— START —
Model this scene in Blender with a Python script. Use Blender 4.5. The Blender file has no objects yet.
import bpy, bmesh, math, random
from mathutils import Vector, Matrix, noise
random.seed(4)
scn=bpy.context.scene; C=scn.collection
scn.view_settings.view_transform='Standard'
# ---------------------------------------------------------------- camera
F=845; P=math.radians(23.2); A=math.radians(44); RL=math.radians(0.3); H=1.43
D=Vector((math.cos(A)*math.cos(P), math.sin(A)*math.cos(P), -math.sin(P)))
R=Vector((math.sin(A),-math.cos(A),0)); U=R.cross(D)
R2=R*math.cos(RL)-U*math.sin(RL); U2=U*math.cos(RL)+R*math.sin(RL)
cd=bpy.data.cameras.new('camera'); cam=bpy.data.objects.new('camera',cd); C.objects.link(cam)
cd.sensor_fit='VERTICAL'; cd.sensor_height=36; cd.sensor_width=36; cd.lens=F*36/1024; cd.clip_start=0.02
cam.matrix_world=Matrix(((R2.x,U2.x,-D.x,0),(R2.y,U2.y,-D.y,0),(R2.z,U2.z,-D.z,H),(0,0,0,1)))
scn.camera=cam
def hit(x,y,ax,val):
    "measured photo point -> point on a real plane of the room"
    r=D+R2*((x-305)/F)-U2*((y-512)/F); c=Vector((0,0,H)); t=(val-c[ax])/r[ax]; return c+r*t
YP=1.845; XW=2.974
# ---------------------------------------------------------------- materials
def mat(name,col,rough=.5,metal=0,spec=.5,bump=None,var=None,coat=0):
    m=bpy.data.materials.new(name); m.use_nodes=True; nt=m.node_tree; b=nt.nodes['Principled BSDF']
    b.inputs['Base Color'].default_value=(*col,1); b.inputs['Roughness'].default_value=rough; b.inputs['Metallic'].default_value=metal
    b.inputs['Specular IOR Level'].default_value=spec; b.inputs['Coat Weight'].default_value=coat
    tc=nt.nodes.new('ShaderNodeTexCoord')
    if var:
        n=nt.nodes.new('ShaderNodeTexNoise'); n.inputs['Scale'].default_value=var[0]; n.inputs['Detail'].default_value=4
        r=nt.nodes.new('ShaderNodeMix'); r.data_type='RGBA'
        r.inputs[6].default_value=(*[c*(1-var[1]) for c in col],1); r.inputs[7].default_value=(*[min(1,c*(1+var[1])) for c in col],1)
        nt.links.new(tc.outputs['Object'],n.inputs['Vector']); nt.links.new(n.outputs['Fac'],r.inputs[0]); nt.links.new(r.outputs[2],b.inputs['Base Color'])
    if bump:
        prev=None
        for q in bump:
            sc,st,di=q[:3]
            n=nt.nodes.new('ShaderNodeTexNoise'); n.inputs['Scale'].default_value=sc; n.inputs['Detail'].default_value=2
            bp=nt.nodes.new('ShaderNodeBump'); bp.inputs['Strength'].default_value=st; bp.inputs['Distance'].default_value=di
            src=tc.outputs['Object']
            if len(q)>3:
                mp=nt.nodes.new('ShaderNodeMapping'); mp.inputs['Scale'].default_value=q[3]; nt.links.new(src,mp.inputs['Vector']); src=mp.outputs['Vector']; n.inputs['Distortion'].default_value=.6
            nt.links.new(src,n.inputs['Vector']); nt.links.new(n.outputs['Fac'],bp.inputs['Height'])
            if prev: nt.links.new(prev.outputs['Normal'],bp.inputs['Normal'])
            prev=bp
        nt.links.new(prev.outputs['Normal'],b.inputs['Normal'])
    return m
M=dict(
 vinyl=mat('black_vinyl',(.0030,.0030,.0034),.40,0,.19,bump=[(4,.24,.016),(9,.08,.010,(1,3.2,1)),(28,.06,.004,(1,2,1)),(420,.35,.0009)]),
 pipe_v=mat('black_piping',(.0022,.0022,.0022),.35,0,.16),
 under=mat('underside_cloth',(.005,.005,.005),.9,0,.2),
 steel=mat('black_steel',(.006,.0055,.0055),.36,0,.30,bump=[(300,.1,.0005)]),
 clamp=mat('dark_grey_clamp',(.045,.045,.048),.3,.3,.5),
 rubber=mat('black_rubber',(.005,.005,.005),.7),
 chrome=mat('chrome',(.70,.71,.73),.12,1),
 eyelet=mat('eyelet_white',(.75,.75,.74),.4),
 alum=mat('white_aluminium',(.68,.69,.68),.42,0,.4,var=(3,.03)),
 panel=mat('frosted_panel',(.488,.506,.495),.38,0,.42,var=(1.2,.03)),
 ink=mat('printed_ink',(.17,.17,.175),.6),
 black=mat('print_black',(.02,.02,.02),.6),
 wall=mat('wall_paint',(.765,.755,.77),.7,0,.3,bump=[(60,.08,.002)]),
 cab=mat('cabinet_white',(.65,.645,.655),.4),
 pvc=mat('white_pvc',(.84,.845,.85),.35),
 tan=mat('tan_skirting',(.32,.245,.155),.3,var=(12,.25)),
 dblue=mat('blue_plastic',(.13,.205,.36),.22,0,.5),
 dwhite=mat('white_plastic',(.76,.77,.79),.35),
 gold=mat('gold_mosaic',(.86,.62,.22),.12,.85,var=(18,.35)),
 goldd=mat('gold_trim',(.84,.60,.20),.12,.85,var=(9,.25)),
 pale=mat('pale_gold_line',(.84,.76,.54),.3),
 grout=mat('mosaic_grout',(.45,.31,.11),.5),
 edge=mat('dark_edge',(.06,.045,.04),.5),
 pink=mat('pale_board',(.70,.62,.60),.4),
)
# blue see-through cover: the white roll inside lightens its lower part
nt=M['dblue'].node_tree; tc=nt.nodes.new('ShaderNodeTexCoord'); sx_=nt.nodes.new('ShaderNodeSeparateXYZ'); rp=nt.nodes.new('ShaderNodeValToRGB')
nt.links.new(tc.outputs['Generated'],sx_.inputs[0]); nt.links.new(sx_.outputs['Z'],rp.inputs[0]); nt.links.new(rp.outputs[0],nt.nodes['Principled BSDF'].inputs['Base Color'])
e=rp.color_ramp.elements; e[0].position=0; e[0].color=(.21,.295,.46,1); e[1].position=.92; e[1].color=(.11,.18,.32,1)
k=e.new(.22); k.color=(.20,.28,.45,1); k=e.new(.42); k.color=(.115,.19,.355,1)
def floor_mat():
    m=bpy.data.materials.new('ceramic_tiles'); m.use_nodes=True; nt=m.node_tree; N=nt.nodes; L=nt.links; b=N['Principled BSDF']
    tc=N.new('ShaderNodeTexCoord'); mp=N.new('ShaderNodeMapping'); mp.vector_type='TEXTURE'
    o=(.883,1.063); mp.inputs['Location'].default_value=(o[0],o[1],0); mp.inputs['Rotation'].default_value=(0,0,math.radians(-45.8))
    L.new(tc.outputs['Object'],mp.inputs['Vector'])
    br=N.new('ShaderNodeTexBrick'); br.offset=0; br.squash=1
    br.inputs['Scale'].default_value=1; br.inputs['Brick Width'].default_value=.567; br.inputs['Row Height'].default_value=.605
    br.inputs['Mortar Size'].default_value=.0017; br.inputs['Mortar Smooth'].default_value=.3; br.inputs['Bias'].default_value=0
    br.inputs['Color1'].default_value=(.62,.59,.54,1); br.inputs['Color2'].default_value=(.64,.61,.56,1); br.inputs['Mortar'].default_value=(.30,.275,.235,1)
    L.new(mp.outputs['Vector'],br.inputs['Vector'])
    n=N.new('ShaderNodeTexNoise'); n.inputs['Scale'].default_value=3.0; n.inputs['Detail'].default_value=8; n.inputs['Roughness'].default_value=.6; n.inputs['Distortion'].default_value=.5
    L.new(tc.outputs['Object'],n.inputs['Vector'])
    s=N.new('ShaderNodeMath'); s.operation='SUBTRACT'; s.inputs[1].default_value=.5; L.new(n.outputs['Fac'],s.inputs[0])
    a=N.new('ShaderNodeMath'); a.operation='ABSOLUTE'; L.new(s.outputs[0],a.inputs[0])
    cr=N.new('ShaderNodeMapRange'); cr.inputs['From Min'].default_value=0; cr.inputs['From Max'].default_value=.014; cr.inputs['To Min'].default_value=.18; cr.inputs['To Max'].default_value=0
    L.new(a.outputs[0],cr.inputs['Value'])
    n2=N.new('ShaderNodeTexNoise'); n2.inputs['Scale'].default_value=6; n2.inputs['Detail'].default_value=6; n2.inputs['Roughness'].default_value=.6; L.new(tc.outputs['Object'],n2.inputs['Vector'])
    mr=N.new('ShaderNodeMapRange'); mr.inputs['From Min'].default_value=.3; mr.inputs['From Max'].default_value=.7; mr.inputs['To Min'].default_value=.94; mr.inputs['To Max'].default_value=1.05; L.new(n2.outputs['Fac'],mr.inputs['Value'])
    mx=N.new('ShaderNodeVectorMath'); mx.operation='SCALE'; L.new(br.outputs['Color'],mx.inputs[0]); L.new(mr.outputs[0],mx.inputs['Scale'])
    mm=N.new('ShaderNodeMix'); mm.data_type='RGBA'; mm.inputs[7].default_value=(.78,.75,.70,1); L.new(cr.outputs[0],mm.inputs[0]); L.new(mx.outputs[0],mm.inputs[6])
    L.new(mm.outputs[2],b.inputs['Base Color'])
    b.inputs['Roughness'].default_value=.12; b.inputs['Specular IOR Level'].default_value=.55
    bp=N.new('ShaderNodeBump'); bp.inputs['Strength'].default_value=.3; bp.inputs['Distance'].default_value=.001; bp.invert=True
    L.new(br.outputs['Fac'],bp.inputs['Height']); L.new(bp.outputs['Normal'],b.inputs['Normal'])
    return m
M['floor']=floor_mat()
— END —
Aim of the exercise |
In the listing, find every line containing the word "scene" and list it.

Problem solution |
Model this scene in Blender with a Python script. Use Blender 4.5. The Blender file has no objects yet.
scn=bpy.context.scene; C=scn.collection